[Stored entries]
☆ ☆ ☆ ☆ ☆ ☆ ☆

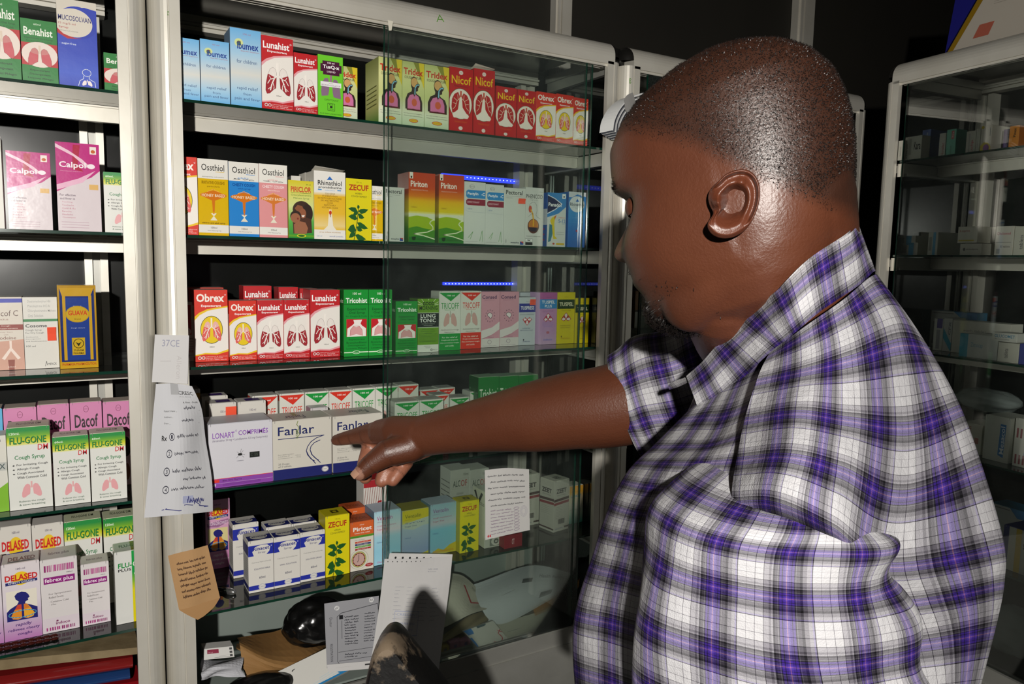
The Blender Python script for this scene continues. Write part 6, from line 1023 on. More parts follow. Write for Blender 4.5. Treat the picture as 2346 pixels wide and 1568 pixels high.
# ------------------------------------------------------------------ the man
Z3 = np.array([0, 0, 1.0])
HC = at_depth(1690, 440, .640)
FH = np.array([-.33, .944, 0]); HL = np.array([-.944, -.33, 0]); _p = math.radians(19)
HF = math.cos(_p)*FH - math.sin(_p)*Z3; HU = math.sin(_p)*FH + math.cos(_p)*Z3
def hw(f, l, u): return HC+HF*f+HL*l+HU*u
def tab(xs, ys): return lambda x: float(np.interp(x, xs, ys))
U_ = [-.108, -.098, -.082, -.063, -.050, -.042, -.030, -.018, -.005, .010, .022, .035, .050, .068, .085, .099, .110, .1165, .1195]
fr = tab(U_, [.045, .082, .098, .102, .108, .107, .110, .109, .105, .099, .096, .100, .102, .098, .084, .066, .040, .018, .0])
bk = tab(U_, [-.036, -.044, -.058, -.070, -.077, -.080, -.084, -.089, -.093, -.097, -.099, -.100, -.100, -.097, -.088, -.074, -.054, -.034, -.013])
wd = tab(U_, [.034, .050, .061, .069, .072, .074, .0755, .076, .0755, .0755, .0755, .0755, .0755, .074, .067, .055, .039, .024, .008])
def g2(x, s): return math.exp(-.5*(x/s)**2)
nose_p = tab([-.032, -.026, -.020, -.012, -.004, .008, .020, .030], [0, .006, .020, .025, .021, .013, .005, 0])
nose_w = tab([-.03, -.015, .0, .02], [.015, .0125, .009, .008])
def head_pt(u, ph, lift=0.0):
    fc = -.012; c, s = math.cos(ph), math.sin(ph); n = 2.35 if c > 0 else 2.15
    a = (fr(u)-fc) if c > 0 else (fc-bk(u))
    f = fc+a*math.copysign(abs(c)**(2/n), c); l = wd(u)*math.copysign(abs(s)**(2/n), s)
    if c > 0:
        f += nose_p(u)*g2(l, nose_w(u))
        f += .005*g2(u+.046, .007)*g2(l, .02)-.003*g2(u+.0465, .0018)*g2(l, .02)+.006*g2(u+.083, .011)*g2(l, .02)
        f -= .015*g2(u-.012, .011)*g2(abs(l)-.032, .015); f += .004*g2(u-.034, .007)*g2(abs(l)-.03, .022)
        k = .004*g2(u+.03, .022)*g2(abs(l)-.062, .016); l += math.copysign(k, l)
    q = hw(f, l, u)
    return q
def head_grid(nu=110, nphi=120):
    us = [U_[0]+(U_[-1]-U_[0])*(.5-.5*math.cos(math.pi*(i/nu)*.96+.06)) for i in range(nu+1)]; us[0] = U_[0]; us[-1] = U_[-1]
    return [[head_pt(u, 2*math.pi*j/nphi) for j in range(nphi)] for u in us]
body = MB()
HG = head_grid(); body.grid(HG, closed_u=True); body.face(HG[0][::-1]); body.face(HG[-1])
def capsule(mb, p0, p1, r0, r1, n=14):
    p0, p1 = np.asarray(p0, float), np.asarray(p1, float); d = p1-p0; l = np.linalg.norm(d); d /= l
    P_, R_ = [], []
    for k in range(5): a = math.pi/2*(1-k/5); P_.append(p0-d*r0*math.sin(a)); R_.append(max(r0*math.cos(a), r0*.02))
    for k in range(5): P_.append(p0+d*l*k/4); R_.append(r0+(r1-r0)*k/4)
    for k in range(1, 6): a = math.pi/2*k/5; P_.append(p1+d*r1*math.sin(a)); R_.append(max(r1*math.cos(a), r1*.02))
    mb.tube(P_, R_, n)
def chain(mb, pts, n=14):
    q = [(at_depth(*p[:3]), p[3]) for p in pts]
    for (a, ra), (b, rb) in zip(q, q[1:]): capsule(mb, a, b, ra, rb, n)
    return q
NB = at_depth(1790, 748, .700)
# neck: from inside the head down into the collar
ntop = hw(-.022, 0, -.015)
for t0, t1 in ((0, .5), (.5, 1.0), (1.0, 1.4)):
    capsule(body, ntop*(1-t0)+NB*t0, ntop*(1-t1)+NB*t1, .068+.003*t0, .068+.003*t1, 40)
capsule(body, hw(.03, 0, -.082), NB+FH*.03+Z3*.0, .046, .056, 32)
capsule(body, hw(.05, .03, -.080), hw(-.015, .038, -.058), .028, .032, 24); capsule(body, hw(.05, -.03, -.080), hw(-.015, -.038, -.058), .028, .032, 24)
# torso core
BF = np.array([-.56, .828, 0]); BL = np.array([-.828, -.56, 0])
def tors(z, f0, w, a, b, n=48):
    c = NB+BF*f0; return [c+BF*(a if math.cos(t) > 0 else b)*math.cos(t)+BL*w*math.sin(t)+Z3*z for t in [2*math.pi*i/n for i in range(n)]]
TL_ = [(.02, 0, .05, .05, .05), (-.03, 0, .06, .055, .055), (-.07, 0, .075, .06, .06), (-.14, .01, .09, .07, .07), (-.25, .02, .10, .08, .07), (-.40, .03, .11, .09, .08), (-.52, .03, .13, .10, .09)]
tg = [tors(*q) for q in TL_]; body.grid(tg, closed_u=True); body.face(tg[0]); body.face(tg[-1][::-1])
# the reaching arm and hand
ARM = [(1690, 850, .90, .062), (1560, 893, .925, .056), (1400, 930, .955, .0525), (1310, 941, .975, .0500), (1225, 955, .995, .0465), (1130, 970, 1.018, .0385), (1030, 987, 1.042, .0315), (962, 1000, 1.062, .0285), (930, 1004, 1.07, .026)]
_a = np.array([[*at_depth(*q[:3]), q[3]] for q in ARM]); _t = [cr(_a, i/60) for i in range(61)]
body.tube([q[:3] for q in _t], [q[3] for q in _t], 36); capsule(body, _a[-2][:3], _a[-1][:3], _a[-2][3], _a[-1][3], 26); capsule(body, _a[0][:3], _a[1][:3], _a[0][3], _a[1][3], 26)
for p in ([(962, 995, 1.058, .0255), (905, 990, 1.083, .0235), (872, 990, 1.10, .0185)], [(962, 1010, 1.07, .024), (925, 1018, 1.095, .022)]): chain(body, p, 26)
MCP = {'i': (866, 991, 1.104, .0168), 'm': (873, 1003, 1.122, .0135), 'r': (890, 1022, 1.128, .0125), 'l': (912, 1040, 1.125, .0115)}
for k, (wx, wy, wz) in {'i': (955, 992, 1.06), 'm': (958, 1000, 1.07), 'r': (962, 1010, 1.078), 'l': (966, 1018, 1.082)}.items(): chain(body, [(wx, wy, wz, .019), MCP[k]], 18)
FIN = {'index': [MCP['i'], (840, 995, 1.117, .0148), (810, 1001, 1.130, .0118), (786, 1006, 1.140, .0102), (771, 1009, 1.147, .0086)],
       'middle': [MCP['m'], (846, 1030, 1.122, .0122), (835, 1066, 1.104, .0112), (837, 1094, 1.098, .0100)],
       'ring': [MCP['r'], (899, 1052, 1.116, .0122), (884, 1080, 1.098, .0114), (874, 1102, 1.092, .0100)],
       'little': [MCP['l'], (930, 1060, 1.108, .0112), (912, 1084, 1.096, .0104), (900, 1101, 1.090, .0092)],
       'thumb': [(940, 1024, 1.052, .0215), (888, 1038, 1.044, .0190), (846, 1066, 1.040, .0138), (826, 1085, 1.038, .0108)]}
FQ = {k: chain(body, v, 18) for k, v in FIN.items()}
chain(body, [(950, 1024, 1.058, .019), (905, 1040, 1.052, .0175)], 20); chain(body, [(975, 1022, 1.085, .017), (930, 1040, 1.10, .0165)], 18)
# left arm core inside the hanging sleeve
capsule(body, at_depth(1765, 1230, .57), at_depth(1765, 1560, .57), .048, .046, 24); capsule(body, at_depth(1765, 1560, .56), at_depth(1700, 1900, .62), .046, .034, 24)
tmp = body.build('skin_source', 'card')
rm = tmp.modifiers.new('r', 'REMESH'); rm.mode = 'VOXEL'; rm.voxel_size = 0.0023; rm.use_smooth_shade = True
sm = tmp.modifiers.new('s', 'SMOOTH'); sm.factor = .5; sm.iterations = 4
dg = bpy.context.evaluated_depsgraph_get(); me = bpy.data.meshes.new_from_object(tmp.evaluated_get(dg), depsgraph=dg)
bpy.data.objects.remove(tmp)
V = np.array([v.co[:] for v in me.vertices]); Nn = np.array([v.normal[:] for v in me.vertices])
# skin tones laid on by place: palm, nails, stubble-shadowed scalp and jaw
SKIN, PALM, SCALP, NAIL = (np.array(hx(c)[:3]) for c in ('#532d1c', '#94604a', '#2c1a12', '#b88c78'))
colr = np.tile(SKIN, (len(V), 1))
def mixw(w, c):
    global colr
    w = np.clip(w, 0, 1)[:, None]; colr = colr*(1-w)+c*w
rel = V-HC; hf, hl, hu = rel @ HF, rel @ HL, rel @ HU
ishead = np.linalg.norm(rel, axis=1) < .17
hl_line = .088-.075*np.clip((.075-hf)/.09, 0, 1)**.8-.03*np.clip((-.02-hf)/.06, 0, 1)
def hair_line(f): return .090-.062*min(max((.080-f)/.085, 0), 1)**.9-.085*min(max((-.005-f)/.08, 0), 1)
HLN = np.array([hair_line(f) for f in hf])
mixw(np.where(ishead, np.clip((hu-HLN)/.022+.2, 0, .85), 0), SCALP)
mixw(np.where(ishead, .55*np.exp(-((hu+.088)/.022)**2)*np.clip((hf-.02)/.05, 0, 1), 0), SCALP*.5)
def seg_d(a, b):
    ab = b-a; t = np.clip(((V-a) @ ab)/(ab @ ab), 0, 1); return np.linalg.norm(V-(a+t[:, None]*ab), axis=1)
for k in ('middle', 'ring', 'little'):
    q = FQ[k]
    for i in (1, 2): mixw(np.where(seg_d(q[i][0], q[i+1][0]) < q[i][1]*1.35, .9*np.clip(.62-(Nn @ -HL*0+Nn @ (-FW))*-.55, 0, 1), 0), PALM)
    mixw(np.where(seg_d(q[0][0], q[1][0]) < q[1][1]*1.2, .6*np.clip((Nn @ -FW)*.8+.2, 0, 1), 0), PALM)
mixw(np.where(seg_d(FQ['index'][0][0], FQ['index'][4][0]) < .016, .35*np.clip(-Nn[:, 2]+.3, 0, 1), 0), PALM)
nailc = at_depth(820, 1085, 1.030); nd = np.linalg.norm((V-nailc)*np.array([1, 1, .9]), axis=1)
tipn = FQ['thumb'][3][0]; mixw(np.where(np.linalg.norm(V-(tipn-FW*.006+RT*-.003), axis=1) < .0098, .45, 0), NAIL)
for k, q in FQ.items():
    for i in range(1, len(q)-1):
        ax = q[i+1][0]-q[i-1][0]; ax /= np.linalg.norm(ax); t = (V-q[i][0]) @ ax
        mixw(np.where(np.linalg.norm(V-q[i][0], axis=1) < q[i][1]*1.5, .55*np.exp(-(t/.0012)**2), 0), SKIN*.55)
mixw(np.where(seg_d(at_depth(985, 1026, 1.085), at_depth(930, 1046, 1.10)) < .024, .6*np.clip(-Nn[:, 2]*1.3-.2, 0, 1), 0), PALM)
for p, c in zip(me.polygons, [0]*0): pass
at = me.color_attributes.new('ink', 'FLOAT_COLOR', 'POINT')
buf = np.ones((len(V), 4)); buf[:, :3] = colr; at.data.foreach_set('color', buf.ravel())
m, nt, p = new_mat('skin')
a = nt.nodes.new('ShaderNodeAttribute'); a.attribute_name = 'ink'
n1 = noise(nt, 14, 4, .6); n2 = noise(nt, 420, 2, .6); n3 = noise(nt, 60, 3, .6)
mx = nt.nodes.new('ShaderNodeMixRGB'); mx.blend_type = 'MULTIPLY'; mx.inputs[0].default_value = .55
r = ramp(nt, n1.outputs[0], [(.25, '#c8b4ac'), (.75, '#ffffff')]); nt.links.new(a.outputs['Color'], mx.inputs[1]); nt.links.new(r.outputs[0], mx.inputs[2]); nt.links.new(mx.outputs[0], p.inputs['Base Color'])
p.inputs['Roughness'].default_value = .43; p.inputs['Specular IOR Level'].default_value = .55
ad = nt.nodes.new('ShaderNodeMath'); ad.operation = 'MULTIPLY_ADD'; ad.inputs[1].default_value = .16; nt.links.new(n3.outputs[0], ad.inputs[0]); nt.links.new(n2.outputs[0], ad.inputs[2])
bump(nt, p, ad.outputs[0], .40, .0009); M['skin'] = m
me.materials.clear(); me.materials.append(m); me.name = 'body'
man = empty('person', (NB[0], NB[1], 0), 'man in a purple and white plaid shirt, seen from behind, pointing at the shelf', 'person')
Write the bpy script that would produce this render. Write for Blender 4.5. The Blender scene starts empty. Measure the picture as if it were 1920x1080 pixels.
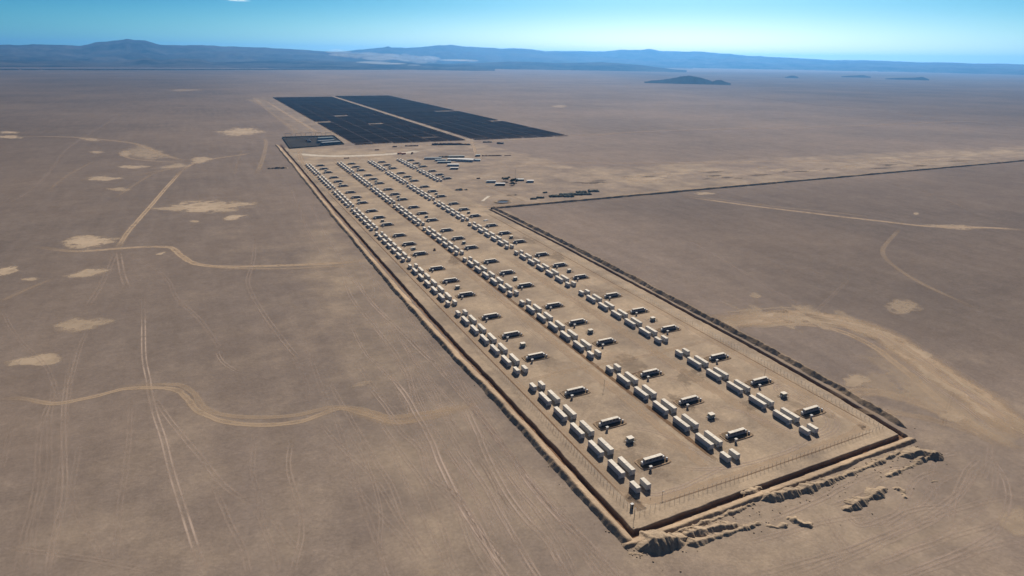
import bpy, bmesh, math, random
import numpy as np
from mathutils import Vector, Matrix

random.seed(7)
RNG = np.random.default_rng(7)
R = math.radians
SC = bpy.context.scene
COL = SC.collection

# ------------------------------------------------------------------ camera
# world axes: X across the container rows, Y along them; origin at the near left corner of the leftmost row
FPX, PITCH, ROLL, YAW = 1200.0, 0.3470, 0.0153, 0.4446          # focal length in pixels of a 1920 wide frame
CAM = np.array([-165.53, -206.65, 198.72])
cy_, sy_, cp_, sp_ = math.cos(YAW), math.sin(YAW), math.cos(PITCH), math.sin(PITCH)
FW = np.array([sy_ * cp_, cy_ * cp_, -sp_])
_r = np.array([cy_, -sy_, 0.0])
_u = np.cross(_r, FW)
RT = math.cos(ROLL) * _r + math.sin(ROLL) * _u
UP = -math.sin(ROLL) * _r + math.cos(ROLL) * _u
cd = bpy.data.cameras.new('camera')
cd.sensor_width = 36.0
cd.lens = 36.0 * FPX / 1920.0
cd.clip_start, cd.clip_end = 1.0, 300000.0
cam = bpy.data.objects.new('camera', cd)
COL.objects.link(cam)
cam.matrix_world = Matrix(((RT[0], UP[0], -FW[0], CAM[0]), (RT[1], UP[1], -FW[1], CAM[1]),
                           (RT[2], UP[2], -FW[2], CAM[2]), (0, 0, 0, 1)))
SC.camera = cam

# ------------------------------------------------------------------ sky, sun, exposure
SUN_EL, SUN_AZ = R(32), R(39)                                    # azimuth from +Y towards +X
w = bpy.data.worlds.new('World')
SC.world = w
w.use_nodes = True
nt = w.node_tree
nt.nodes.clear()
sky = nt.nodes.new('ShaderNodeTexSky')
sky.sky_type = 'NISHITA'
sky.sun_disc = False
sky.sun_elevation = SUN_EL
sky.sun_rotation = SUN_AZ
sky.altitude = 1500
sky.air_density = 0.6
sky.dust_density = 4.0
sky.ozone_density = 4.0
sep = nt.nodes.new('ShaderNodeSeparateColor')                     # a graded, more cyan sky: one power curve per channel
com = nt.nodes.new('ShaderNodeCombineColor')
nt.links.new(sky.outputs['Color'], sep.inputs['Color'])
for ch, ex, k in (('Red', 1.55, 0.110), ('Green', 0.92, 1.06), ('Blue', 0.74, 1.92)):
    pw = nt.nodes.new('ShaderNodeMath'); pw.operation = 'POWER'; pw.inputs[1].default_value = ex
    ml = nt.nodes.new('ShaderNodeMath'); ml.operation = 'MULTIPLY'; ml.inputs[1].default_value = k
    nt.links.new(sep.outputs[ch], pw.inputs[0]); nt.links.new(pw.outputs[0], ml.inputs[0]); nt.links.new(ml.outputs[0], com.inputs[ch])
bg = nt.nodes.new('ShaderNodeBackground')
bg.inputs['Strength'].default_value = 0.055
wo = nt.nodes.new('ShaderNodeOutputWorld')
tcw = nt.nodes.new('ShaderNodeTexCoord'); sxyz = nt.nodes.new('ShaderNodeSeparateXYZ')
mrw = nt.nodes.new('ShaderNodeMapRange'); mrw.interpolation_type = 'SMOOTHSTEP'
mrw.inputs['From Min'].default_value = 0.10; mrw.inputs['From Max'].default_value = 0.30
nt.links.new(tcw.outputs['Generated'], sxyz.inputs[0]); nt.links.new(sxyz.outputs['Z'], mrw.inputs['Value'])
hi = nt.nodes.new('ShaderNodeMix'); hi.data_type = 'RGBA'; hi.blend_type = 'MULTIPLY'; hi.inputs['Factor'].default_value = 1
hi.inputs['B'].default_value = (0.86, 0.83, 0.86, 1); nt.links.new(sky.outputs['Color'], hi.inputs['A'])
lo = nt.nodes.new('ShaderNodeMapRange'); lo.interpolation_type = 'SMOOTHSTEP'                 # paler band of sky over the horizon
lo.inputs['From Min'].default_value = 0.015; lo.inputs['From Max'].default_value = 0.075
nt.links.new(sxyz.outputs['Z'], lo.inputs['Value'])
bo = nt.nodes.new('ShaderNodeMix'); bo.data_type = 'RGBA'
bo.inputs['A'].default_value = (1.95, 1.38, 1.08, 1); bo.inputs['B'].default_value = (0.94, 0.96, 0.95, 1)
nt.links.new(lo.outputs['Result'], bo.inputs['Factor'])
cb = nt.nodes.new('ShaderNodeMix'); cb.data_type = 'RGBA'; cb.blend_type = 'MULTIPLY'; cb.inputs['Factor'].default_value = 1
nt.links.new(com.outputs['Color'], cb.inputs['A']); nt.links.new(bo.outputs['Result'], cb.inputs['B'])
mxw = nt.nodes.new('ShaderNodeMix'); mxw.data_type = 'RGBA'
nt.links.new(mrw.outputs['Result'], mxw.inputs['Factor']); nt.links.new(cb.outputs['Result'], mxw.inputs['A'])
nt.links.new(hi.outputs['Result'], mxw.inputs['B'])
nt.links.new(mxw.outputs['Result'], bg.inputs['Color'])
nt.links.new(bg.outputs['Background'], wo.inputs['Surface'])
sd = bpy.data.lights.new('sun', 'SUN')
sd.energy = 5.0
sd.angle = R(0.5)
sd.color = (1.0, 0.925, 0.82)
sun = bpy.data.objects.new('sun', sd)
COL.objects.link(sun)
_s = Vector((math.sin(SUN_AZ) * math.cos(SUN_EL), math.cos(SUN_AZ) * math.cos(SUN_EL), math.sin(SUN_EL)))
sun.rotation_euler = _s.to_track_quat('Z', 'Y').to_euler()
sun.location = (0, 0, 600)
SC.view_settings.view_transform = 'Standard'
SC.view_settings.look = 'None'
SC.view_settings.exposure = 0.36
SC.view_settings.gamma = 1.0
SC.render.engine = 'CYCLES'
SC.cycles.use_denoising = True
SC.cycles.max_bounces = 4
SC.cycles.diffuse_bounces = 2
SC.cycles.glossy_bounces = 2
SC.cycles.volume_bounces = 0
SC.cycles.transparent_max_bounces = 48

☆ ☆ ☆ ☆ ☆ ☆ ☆

# WHAT IS EXPECTED:
Take the material above and output only the lines from the one that contains "Write the bpy" through the one that contains "COL = SC.collection", ends included and images left out.

# RESULT FOR THIS TASK:
Write the bpy script that would produce this render. Write for Blender 4.5. The Blender scene starts empty. Measure the picture as if it were 1920x1080 pixels.
import bpy, bmesh, math, random
import numpy as np
from mathutils import Vector, Matrix

random.seed(7)
RNG = np.random.default_rng(7)
R = math.radians
SC = bpy.context.scene
COL = SC.collection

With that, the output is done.